L’edificio di epoca medievale più imponente del Foro è tuttavia il grande ambiente a pianta rettangolare con contrafforti, costruito in corrispondenza del limite sud del Foro e nel quale fu ricavata alla fine del XVI secolo la chiesa di Sant’Urbano ai Pantani. Al momento della sua scoperta (1932) questo edificio fu identificato con il duecentesco ospedale dei Cavalieri di San Giovanni di Gerusalemme. Nel 1933 esso fu raso al suolo insieme al grande Convento di Sant’Urbano, che gli sorgeva accanto.

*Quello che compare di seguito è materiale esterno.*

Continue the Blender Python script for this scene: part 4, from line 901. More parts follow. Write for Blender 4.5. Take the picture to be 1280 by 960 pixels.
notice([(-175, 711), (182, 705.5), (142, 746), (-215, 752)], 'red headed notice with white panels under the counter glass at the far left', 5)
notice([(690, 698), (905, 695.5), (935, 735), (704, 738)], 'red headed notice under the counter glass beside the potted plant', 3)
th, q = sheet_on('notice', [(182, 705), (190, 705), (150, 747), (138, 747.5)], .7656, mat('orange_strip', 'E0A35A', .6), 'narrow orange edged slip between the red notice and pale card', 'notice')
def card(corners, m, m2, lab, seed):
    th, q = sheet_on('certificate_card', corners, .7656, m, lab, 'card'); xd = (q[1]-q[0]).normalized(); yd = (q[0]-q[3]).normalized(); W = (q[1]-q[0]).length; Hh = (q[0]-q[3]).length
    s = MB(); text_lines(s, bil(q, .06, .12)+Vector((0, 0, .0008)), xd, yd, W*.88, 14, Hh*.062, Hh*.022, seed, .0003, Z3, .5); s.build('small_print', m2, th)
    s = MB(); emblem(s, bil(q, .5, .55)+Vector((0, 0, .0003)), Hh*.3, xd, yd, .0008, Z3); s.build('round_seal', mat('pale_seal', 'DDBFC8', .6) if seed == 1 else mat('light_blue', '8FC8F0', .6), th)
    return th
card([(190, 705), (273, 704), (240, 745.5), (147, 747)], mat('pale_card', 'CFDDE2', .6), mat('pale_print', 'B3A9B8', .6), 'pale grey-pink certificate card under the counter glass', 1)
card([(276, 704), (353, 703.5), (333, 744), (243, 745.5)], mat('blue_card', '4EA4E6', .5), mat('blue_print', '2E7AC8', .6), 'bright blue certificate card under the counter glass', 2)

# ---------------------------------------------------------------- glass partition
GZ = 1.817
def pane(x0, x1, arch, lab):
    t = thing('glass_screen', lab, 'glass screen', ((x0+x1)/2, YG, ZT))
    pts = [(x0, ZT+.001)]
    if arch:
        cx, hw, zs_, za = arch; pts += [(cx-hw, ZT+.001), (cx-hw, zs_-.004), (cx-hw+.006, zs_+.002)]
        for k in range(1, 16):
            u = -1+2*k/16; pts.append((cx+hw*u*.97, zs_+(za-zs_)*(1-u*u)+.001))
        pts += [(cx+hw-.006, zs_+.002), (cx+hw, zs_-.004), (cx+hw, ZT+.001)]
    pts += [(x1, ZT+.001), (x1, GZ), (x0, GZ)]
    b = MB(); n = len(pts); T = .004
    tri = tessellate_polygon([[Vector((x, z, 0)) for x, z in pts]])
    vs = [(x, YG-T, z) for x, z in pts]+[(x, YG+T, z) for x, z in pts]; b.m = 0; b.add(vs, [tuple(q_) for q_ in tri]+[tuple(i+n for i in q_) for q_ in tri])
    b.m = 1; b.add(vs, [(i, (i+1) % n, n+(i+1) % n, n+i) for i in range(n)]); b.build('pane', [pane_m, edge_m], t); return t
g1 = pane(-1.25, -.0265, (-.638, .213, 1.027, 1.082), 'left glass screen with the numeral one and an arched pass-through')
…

Presso il complesso di Sant’Urbano gli scavi hanno portato alla luce i resti di alcune case tardo medievali, poi occupate da una fornace per ceramica che continuò a funzionare fino all’inizio del XVI secolo, quando ne era proprietario un tal Giovanni Boni da Brescia, morto intorno al 1520. Gli scavi hanno restituito migliaia di scarti di lavorazione, arricchendo notevolmente la nostra conoscenza della ceramica romana proto-rinascimentale.
Oltre Sant’Urbano, nell’area del Foro di Traiano sorsero numerose chiese, oggi non più esistenti: San Nicola de Columna, ai piedi della Colonna Traiana (demolita nel XVI secolo); Santa Maria in Campo Carleo (esistente nel XII secolo e demolita nel 1884); Sant’Eufemia, con l’annesso orfanatrofio femminile, e la chiesa dello Spirito Santo (entrambe esistenti nel XV secolo e demolite nel 1812). Esistono invece ancora la chiesa di Santa Maria di Loreto e quella del Santissimo Nome di Maria, che ancora oggi fanno da sfondo per chi contempla la Colonna Traiana da sud.